Excusas para encontrarse con los viejos amigos del vecindario, las hay de todas las formas y colores. Desde hacer una fugaz visita a la casa parterna, para luego pasar al punto de encuentro de la muchachada, hasta ir a la peluquería una vez por mes, situada frente a la bodega donde están los personajes más pintorescos que uno puede imaginar, y que durante años protagonizaron los más antológicos episodios.
Por lo general, sea cual sea el día del mes, el bolsillo de la mayoría de los que concurren a la cita está más quebrado que desfile de huevos, por lo que la consigna es hacer la “vaquita” y comprar la mayor cantidad posible de líquido alcohólico, que en el 110% de los casos consiste en cerveza Ñoño (nombre que se le da en Paraguay a la cerveza en envase de un litro, haciendo referencia al volumen físico del personaje del Chavo del 8).
Una vez que la bebida espirituosa va subiendo a la cabeza (y algunas veces al corazón), muchos se acuerdan de la vecinita más guapa, de los partidos so’o (partido de fútbol improvisado), el más rockero pide una de “Bronco” y el más callado interpreta un monólogo de una hora.

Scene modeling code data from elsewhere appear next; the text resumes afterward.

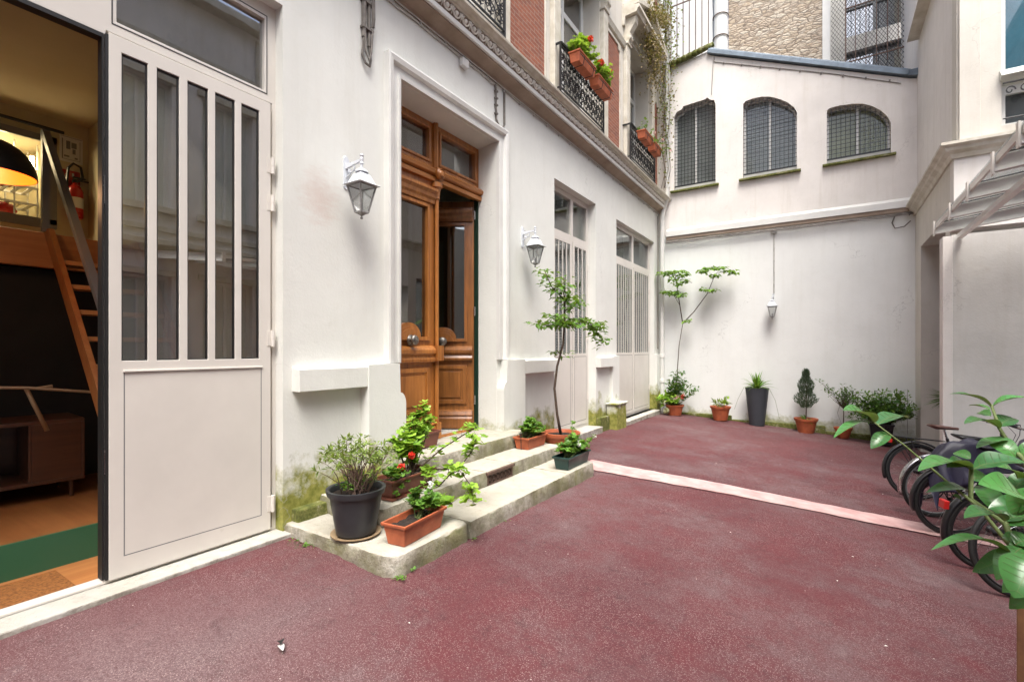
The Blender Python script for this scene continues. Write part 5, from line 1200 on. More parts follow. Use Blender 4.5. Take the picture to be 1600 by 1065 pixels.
trail = [[(-3.05, 3.12, .40), (-2.92, 3.28, .42), (-2.70, 3.32, .46), (-2.55, 3.30, .62), (-2.50, 3.30, .74)], [(-3.05, 3.15, .40), (-2.85, 3.10, .37), (-2.70, 3.05, .36), (-2.62, 3.10, .46), (-2.48, 3.05, .52), (-2.36, 3.04, .42), (-2.30, 3.0, .30)],
         [(-3.05, 3.15, .42), (-2.9, 3.3, .6), (-2.75, 3.42, .72), (-2.62, 3.46, .80)], [(-2.85, 3.10, .37), (-2.68, 2.98, .24), (-2.52, 3.0, .26)]]
for tr in trail:
    tr = [Vector(local(p, q)) for q in tr]; mb.tube(tr, [.008-.0012*min(4, i) for i in range(len(tr))], 6)
    for i in range(1, len(tr)):
        for _ in range(7 if i < len(tr)-1 else 16):
            c = tr[i-1].lerp(tr[i], r2.uniform(.3, 1)); q = c+rv(r2, .03); q.z += .015; sz = r2.uniform(.055, .105); n = Vector((r2.gauss(0, .4), r2.gauss(0, .4), 1)).normalized(); a0 = r2.uniform(0, 6.28); u = n.orthogonal().normalized(); v = n.cross(u); o = len(ml.v); ml.v.append(tuple(q))
            mb.tube([c, q], .0015, 3, cap=False)
            for s_ in range(15): a = a0+s_/15*6.0; rr = sz*.5*(1 if s_ % 3 else .72); ml.v.append(tuple(q+(u*math.cos(a)+v*math.sin(a))*rr+n*.1*sz))
            for s_ in range(14): ml.f.append((o, o+1+s_, o+2+s_))
T(mb, 'trailing_stems', 'bark', p); T(ml, 'trailing_leaves', 'l_lime', p)
# D. brown trough on top step
p = potted('plain brown trough half hidden behind the lime-green leaves, on the top step', (-3.72, 3.93, .43), R(0)); trough(p, .34, .085, .115, .17, 'terra_b')
r2 = random.Random(24); grow(p, r2, (0, 0, .12), dome_tips(r2, 9, .08, .14, .18, .34), .06, .05, 'l_lime', 6, .003, .03, lobed=True)
# E. terracotta trough beside tree pot
r2 = random.Random(25)
p = potted('orange trough of dark green leaves on the middle step, left of the little tree', (-3.17, 5.33, .252), R(0)); trough(p, .48, .085, .11, .15, 'terracotta')
grow(p, r2, lambda r: (r.uniform(-.06, .06), r.uniform(-.18, .18), .11), dome_tips(r2, 34, .13, .24, .14, .38), .075, .05, 'l_mid', 11, .003, .04, lobed=True)
mb = MB(); mb.tube([(.0, -.22, .14), (.0, -.27, .2), (.04, -.30, .18), (.05, -.31, .02)], .005, 5); T(mb, 'wire_hanger', 'iron', p)
# F. little tree in terracotta bowl
r2 = random.Random(26)
p = potted('slender little tree with flat tiers of leaves in a round terracotta bowl', (-3.02, 5.88, .115))
TX, TY = -3.02, 5.88
pot_round(p, .17, .245, .26, 'terracotta', .02, .05)
trunk = [(-.0, .0, .22), (-.03, -.05, .50), (-.05, -.09, .85), (-.03, -.05, 1.15), (.02, .03, 1.45), (.03, .05, 1.8), (.03, .05, 2.1), (.0, .0, 2.25)]
mb = MB(); mb.tube(trunk, [.022, .018, .017, .016, .014, .012, .009, .005], 8)
br = [[(.03, .05, 1.72), (.10, -.25, 1.78), (.16, -.50, 1.80)], [(.03, .05, 1.72), (.12, .30, 1.80), (.16, .60, 1.76), (.18, .95, 1.55), (.18, 1.1, 1.42)], [(.03, .05, 2.05), (-.05, -.18, 2.22), (-.05, -.38, 2.42)], [(.03, .05, 2.0), (.02, .22, 2.12), (.02, .30, 2.15)],
      [(.03, .05, 2.15), (.05, .0, 2.35)], [(.03, .05, 1.9), (.08, .2, 2.0), (.1, .36, 2.05)], [(.0, .0, 1.3), (-.02, -.06, 1.36)], [(.03, .05, 1.75), (.18, .1, 1.66)], [(.16, .60, 1.76), (.2, .8, 1.72)], [(.03, .05, 1.7), (-.12, -.2, 1.7), (-.2, -.35, 1.75)]]
ml = MB(); ml.recalc = False
for b_ in br:
    mb.tube(b_, [.008-.0015*i for i in range(len(b_))], 5); bb = [Vector(q) for q in b_]
    for i in range(1, len(bb)):
        L_ = (bb[i]-bb[i-1]).length
        for _ in range(int(L_*150)+6):
            c = bb[i-1].lerp(bb[i], r2.random()); q = c+Vector((r2.gauss(0, .06), r2.gauss(0, .07), r2.gauss(0, .017)))
            d = (q-c); d.z *= .3; ml.leaf(q, d+rv(r2, .02), (r2.gauss(0, .25), r2.gauss(0, .25), 1), r2.uniform(.06, .105), r2.uniform(.05, .075), .10, .2)
T(mb, 'trunk', 'bark', p, smooth=True); T(ml, 'leaves', 'l_mid', p)
# G. green trough, lowest step
r2 = random.Random(27)
p = potted('dark green trough with white flowers at the right end of the lowest step', (-2.56, 5.28, .104), R(0)); trough(p, .60, .08, .105, .15, 'greenpot')
grow(p, r2, lambda r: (r.uniform(-.05, .05), r.uniform(-.25, .25), .11), dome_tips(r2, 44, .13, .34, .13, .36)+[(.1, .42, .3), (.02, .5, .22), (-.05, .1, .48)], .075, .045, 'l_mid', 11, .003, .045, lobed=True)
flowers(p, r2, [(.10, -.02, .26), (.08, .47, .28), (.06, .02, .28)], .025, 'f_white', 22)
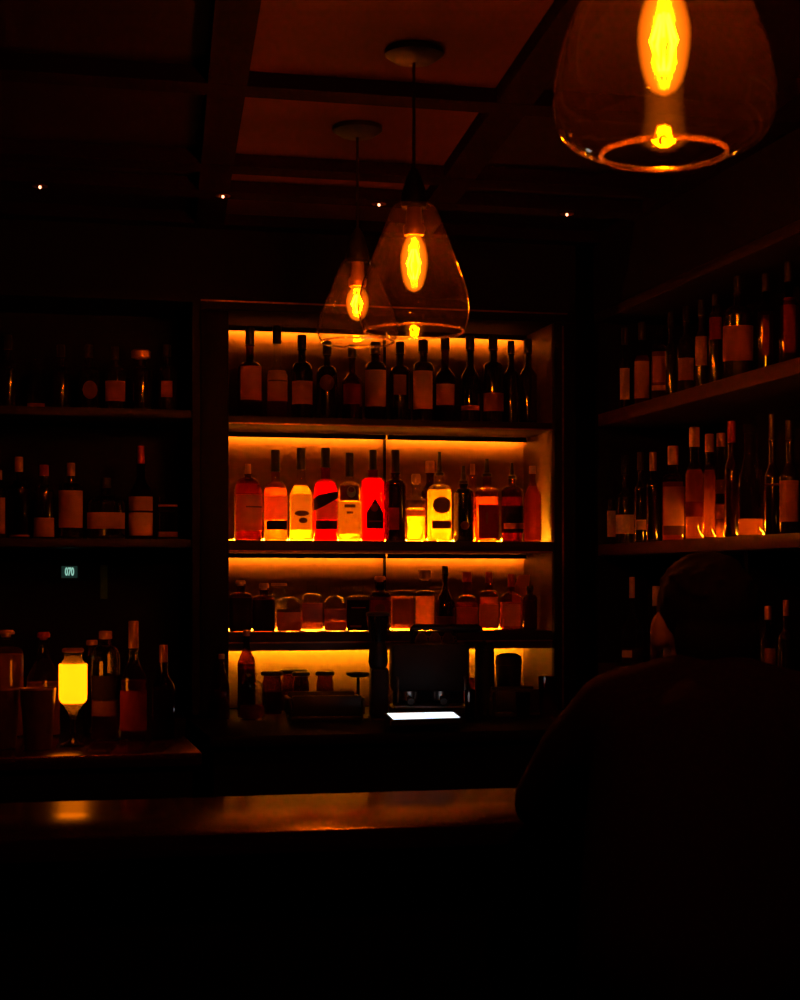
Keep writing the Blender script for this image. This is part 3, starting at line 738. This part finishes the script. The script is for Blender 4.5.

Y es ahí cuando, del fondo mismo, como emergiendo de alma de cada uno de ellos, sale una voz que habla por todos y propone: – ¿Y si le aplicamos un asadacho?
De más está decir que la propuesta, no se analiza, no se objeta, ni siquiera se pone a consideración. Es como una causa a la que todo oído que haya alcanzado escuchar, ya se encuentra total y absolutamente comprometido.
En este punto cada uno de los integrantes demuestra sus habilidades organizativas y su espíritu de cooperación.
El que no tenía un céntimo en el bolsillo, sorpresivamente saca un 20.000 guaraníes que guardaba para cargarle saldo a su señora/novia/amante.
El que vive cerca llama por teléfono a su hijo/sobrino y le pide que le lleve la billetera que “por descuido” se olvidó en casa.
Otro, sin perder más tiempo, va a hacia el supermercado más cercano, directo a la carnicería y pide los cortes clásicos para este tipo de eventos: costilla y vacío, sin olvidar el correspondiente chorizo para acompañar, y por supuesto, carbón y pan.
El anfitrión y/o dueño del lugar de reunión (y que por experiencia ya sabe cómo termina la cosa), procede a sacar la parrilla portátil, generalmente con restos de cenizas y grasa de la ocasión anterior, los que ira limpiando con ayuda de periódicos viejos y limones.
Una vez limpia la parrilla, se procede a encender el fuego, donde por norma, estarán todos alrededor, contemplando como si se tratara de un objeto de adoración, no sin antes compartir las técnicas de cada uno, por más incongruentes que sean.
Ya todo está listo para que el fuego y la carne se mezclen y la magia se haga. Todos esperan ansiosos, algunos ya dejaron de tomar para “hacer lugar en el estómago” y otros cada tanto “espían” la parrilla; la mayoría sigue dándole duro al trago, algún que otro osado “pica” un pedazo de la carne, exponiéndose a ser linchado por la masa enfurecida.
“Ya se huele”, grita uno. He’arona Leca! (Se mas paciente, amigo), responde el parrillero.
Hasta que al fin el manjar es cortado y servido en una tabla comunitaria. Cada integrante es libre de colocar la cantidad de sal, limón o salsa que desee y nadie podrá quejarse si por descuido estos condimentos traspasaron los límites de su porción. Cada quien comerá la cantidad que le indique su conciencia (entiéndase, todo lo que pueda hasta que no sobre ni una pizca).
Va terminado la jornada, se acaba lo que queda en el vaso y en la parrilla, mientras alguien comenta: “Si lo hubiéramos planeado, no estaría tan bueno”.